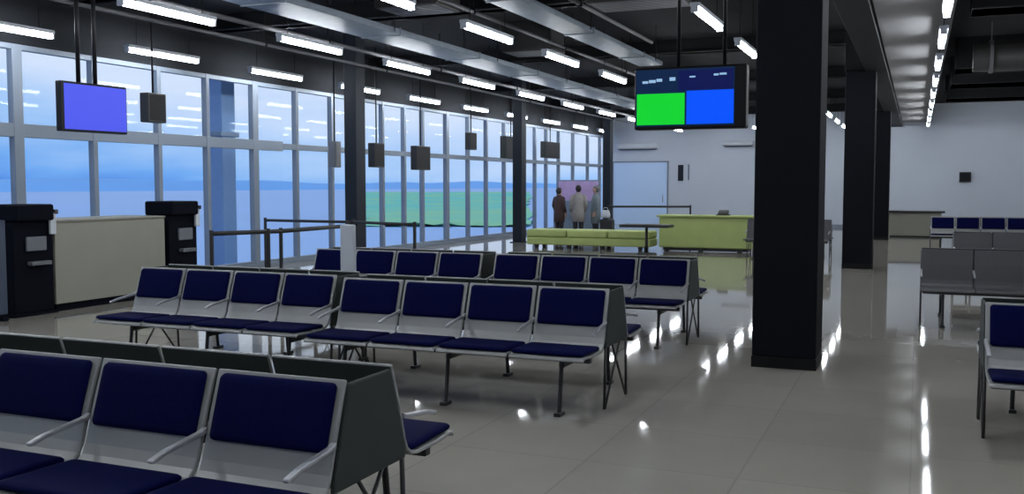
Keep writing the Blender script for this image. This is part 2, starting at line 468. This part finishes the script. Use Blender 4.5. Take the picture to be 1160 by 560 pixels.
place(copy_tree(b0), -2.08, 6.82, .58, 'navy-cushioned back-to-back bench directly behind the foreground bench, right half of its row', G)
place(copy_tree(b0), -4.56, 6.98, .545, 'navy-cushioned back-to-back bench unit in front of the beige desk', G)
place(copy_tree(b0), -2.15, 9.88, .555, 'navy-cushioned back-to-back bench in the third row, right end near the big column', G)
place(copy_tree(b0), -4.50, 9.86, .56, 'navy-cushioned back-to-back bench unit in the third row, behind the slim white stand', G)
place(copy_tree(b0), .42 + 2.32, 7.0, .58, 'navy-cushioned back-to-back bench unit cut by the right picture edge', G)
place(copy_tree(b0), .3 + 2.2, 25.6, .55, 'far navy-cushioned bench unit below the dark wall box, left of the two', G)
place(copy_tree(b0), .3 + 4.5, 25.6, .55, 'far navy-cushioned bench unit by the back wall, at the right picture edge', G)
g0 = make_bench(padded=False, name='steel_bench_unit')
place(g0, .05 + 2.3, 12.55, .575, 'bare grey steel bench unit right of the aisle, nearest the columns', 'bare steel benches')
place(copy_tree(g0), .55 + 2.3, 17.2, .575, 'bare grey steel bench unit behind the nearer steel bench right of the aisle', 'bare steel benches')
place(copy_tree(g0), -1.75, 22.2, .45, 'bare grey steel bench unit half hidden between the two nearer aisle columns', 'bare steel benches')

# ------------------------------------------------------------------ desk and kiosks by the windows
t = thing('boarding_desk', 'tall plain beige desk between two dark kiosks by the windows', 'desk', (-10.3, 10.18, 0))
obj('front_panel', bx(-.04, 0, -1.0, .98, .1, 1.17), M['beige'], t, bevel=.008)
for y in (-1.0, .94): obj('side_panel', bx(-.72, -.04, y, y + .04, .1, 1.1), M['beige'], t, bevel=.006)
obj('desk_top', bx(-.76, .02, -1.005, .985, 1.17, 1.2), M['beige'], t, bevel=.008)
obj('plinth', bx(-.68, -.05, -.96, .94, 0, .1), M['kiosk'], t)
def kiosk(y, lab):
    t = thing('self_service_kiosk', lab, 'kiosk', (-10.3, y, 0), 0, 'dark kiosks beside the beige desk')
    bm = bmesh.new(); extrude_profile(bm, [(-.3, .04), (.3, .04), (.3, 1.14), (.27, 1.2), (-.27, 1.2), (-.3, 1.14)], -.5, 0)
    obj('body', bm, M['kiosk'], t, bevel=.012)
    obj('base', bx(-.54, .04, -.33, .33, 0, .04), M['kiosk'], t, bevel=.008)
    bm = bx(-.46, .08, -.31, .27, 1.2, 1.41)
    obj('cap', bm, M['kiosk'], t, bevel=.03, seg=3)
    obj('printer_slot', bx(0, .03, -.12, .18, .82, 1.0), M['khmi'], t, bevel=.01)
    tr = obj('tray', bx(0, .09, -.1, .2, .64, .69), M['khmi'], t, bevel=.008)
    obj('paper', bx(.02, .06, .22, .31, 1.02, 1.3), M['white'], t, bevel=.008)
    hd = obj('scanner', bx(.0, .07, .28, .34, 1.28, 1.34), M['black'], t, bevel=.01)
    return t
kiosk(8.85, 'dark navy self-service kiosk left of the beige desk')
kiosk(11.55, 'dark navy self-service kiosk right of the beige desk, farther from the camera')
t = thing('partition_panel', 'navy partition panel at the left picture edge beside the nearer kiosk', 'partition', (-10.35, 7.85, 0))
obj('board', bx(-.03, .03, -.65, .62, .06, 1.22), M['kioskpan'], t, bevel=.01)
for y in (-.5, .45): obj('foot', bx(-.2, .2, y - .04, y + .04, 0, .06), M['kiosk'], t, bevel=.008)
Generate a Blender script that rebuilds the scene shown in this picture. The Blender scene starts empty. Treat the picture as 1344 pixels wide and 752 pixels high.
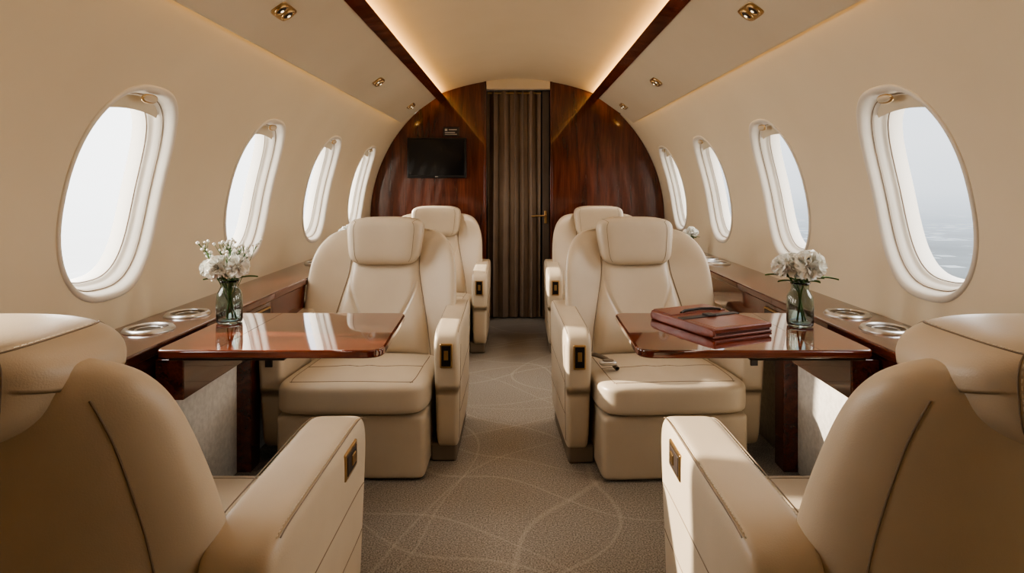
import bpy, bmesh, math, random
from mathutils import Vector, Matrix, noise
random.seed(7)
S = bpy.context.scene
COL = S.collection
F = 800.0
H = 1.07

# ------------------------------------------------------------------ materials
def lin(c):
    r = []
    for v in c[:3]:
        v = v/255.0
        r.append(v/12.92 if v <= 0.04045 else ((v+0.055)/1.055)**2.4)
    return (r[0], r[1], r[2], 1)

def base_mat(name, col, rough=0.5, metal=0.0, **kw):
    m = bpy.data.materials.new(name); m.use_nodes = True
    nt = m.node_tree; b = nt.nodes['Principled BSDF']
    b.inputs['Base Color'].default_value = lin(col)
    b.inputs['Roughness'].default_value = rough
    b.inputs['Metallic'].default_value = metal
    for k, v in kw.items():
        b.inputs[k.replace('_', ' ')].default_value = v
    return m

def N(nt, t, **kw):
    n = nt.nodes.new(t)
    for k, v in kw.items(): setattr(n, k, v)
    return n

def noisy(name, c1, c2, rough, scale, bump=0.1, bscale=None, dist=0.002, **kw):
    m = base_mat(name, c1, rough, **kw)
    nt = m.node_tree; b = nt.nodes['Principled BSDF']
    tc = N(nt, 'ShaderNodeTexCoord')
    n1 = N(nt, 'ShaderNodeTexNoise'); n1.inputs['Scale'].default_value = scale; n1.inputs['Detail'].default_value = 4
    r = N(nt, 'ShaderNodeValToRGB')
    r.color_ramp.elements[0].color = lin(c1); r.color_ramp.elements[1].color = lin(c2)
    r.color_ramp.elements[0].position = .35; r.color_ramp.elements[1].position = .65
    nt.links.new(tc.outputs['Object'], n1.inputs['Vector'])
    nt.links.new(n1.outputs['Fac'], r.inputs['Fac'])
    nt.links.new(r.outputs['Color'], b.inputs['Base Color'])
    if bump:
        n2 = N(nt, 'ShaderNodeTexNoise'); n2.inputs['Scale'].default_value = bscale or scale; n2.inputs['Detail'].default_value = 3
        bp = N(nt, 'ShaderNodeBump'); bp.inputs['Strength'].default_value = bump; bp.inputs['Distance'].default_value = dist
        nt.links.new(tc.outputs['Object'], n2.inputs['Vector'])
        nt.links.new(n2.outputs['Fac'], bp.inputs['Height'])
        nt.links.new(bp.outputs['Normal'], b.inputs['Normal'])
    return m

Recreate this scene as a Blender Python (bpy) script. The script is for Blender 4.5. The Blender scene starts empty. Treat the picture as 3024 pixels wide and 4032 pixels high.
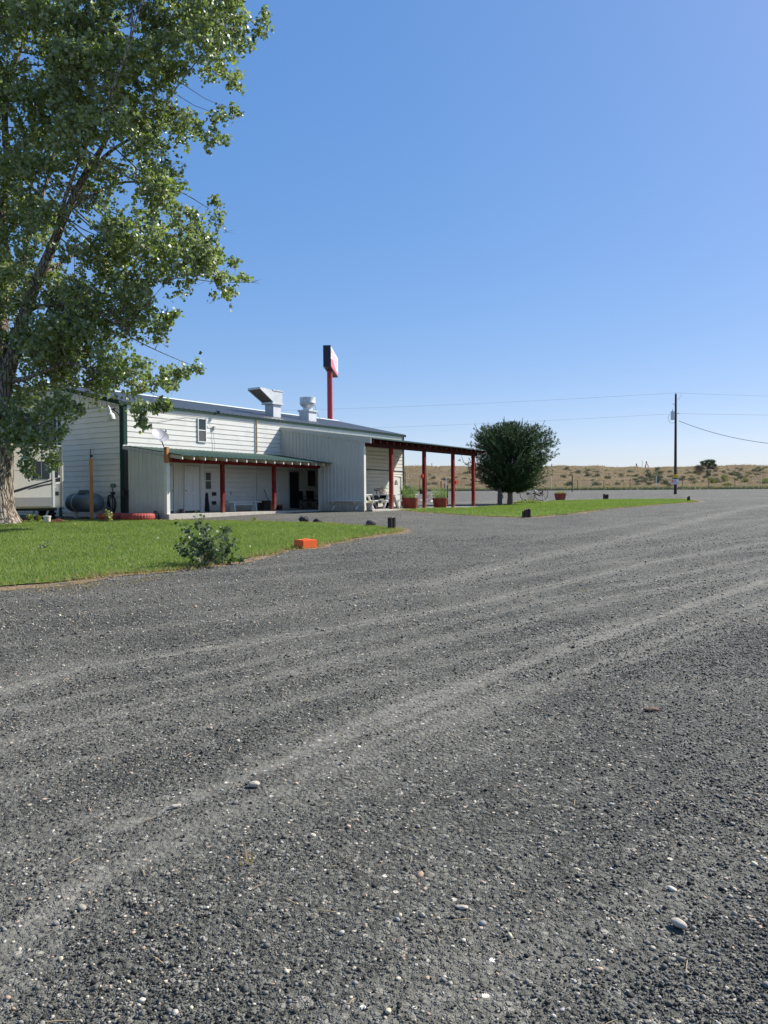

##############################

Set exercise
Gather all the lines that include the word "Treat" and copy them out.

Exercise solution
Generate a Blender script that rebuilds the scene shown in this picture. The Blender scene starts empty. Treat the picture as 1344 pixels wide and 752 pixels high.
Recreate this scene as a Blender Python (bpy) script. The script is for Blender 4.5. The Blender scene starts empty. Treat the picture as 3024 pixels wide and 4032 pixels high.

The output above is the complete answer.